Marketing Theories Naive As Result of Bad Data – Marketing Essay

Marketing Theories Naive As Result of Bad Data – Marketing Essay
Most marketing and advertising theories are quite naive but marketers are not surprised because of the incomplete data we have on people and environment. The rules of advertising and marketing often overlook time

dimension and consider position and image of the brand as fixed and unchangeable.

But reality is different – only name and logo of the brand are static, everything else, for example consumers and their loyalty to the brand, is exceedingly dynamic. That is why marketers continually adjust their market communication. Today we are aware that the life time cycle of the brand is longer than the life time cycle of the product itself and majority of them extend to 19th or the beginning of 20th century which is evidently a consequence of good managing which is possible only if have the knowledge of consumer’s experiences with the brand. But most advertisers consider this only in the first phase of the product (when the product is introduced to the market) when they want to achieve recognition of the brand and later on emotions that consumer feels using the brand. But after this first phase the development of the product stops and no one considers to make changes when necessary and this kind of treatment leads the brand to it’s death and a lot of lost opportunities.

In last few decades slovene advertising agencies used to suggest companies they should constantly launch new products on the market which needed a new name, logo, packaging, advertising strategy and so on so the agencies could earn some extra money.
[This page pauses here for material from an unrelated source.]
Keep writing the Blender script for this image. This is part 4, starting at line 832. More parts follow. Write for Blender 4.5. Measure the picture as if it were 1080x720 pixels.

Today’s brand’s policy is different – a company can expand the brand from one product to many of them and thus easier retains recognition, of course with advertising, innovation, new products etc. Because of this new policy slovene companies (with lots of different brands with no clear identity) now have to struggle with foreign brands that rapidly took big market shares. The second problem for these brands are private labels that have even bigger market share because consumers notice no difference in quality compared to manufacturer’s brand, exept in price, and the third problem is globalisation. So all these traps demand rapid changes – only those brands that will adjust in time and will offer recognizable identity and values will survive. One of possible solutions is uniting smaller brands into controllable number of strong brands which enables exploitation of the input and control of the brand. To make this possible, we have to remember that it’s not only the image of the brand that is important, but we must also refresh the brand, it’s quality, styling etc. A good strategy is a complicated structure but the real joy comes when we finally reach our goal.